The Anti-Defamation League (ADL) has condemned a past social media post by Pentagon spokesperson Kingsley Wilson that disputed the innocence of Leo Frank, a Jewish businessman whom most historians agree was wrongfully convicted of killing a 13-year-old factory worker and lynched in 1915 during a wave of antisemitism in the US.
“Leo Frank raped & murdered a 13-year-old girl. He also tried to frame a Black man for his crime,” Wilson wrote on X in response to an August 2024 tweet by the ADL marking the 109th anniversary of Frank’s lynching. “The ADL turned off the comments because they want to gaslight you.”
The original tweet by the ADL said: “Tomorrow marks 109 years since Leo Frank was lynched by a hate-filled mob in Georgia after being falsely accused & unjustly convicted of murder in a trial marred by antisemitism. ADL fought to clear Frank’s name & he was finally pardoned in 1986. May his memory be a blessing.”
Wilson’s post, which was sent from her personal account @KingsleyCortes on 16 August and had not been deleted at the time of publication, was recently surfaced on Bluesky by Tristan Lee, a data scientist at the investigative journalism collective, Bellingcat.
Wilson was recently appointed as deputy press secretary at the Department of Defense.
“White supremacists and other antisemites have long used conspiracy theories about the Leo Frank case to cast doubt on the circumstances of the antisemitic lynching of Leo Frank,” an ADL spokesperson said in a statement to the Guardian. “We are deeply disturbed that any public official would parrot these hateful and false conspiracy theories, and we hope Kingsley Wilson will immediately retract her remarks.”
The Pentagon referred a request for comment to Wilson for “any remarks made in her personal capacity”.
Wilson did not immediately respond.
Neo-Nazis have long maintained Frank’s guilt, disputing the historical consensus that he was framed and convicted in a trial tainted by antisemitism.

In 1913, Mary Phagan, a 13-year-old child laborer, was found strangled at an Atlanta pencil factory. Frank, the factory’s manager, was arrested and later convicted of Phagan’s rape and murder. He was sentenced to death in a trial that unfolded during a period of rampant antisemitism, in which tabloids and cartoons inflamed public sentiment by spreading conspiracy theories about Jewish economic influence.
After the state’s governor commuted Frank’s death sentence to life in prison over a lack of evidence proving his guilt, in 1915, an armed mob, which included influential community leaders, abducted Frank from his prison cell and lynched him.
Frank was posthumously pardoned in 1986, after a campaign led by the ADL, whose founding – with the mission to “stop the defamation of the Jewish people, and to secure justice and fair treatment to all” – was inspired by the case.

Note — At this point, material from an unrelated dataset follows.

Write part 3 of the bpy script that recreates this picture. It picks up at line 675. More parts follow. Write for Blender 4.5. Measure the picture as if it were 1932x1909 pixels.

But Frank’s conviction also led to a resurgence of the Ku Klux Klan, and extremism experts say the case continues to animate white supremacists and neo-Nazi groups today.
In 2013, an investigation by the Forward found ties between the proliferation of websites pushing a revisionist history of the Frank case and known neo-Nazis. It reported that one site, Leofrank.info, which bills itself inconspicuously as the Leo Frank Case Research Library, was registered to Kevin Strom, an avowed white supremacist described by the Southern Poverty Law Center as a leader in the American neo-Nazi movement.
Wilson previously worked for the Center for Renewing America, a pro-Trump think tank started by Russ Vought, a self-described Christian nationalist who was an architect of Project 2025 and now leads the office of budget and management. She also served as a national committeewoman with the DC Young Republicans and was an aide on the Trump 2020 campaign.
Wilson has a long record of controversial tweets. Last year, she tweeted, “The Great Replacement isn’t a right-wing conspiracy theory … it’s reality,” appending a screengrab of a Bloomberg headline about the growth of the US Hispanic population. The racist theory posits that there is an intentional and systematic effort to replace white Americans through mass migration.
In other posts, she disparaged immigrants and trans people. And in 2023, she drew criticism over a tweet that declared: “Let’s make Kosovo Serbia again.”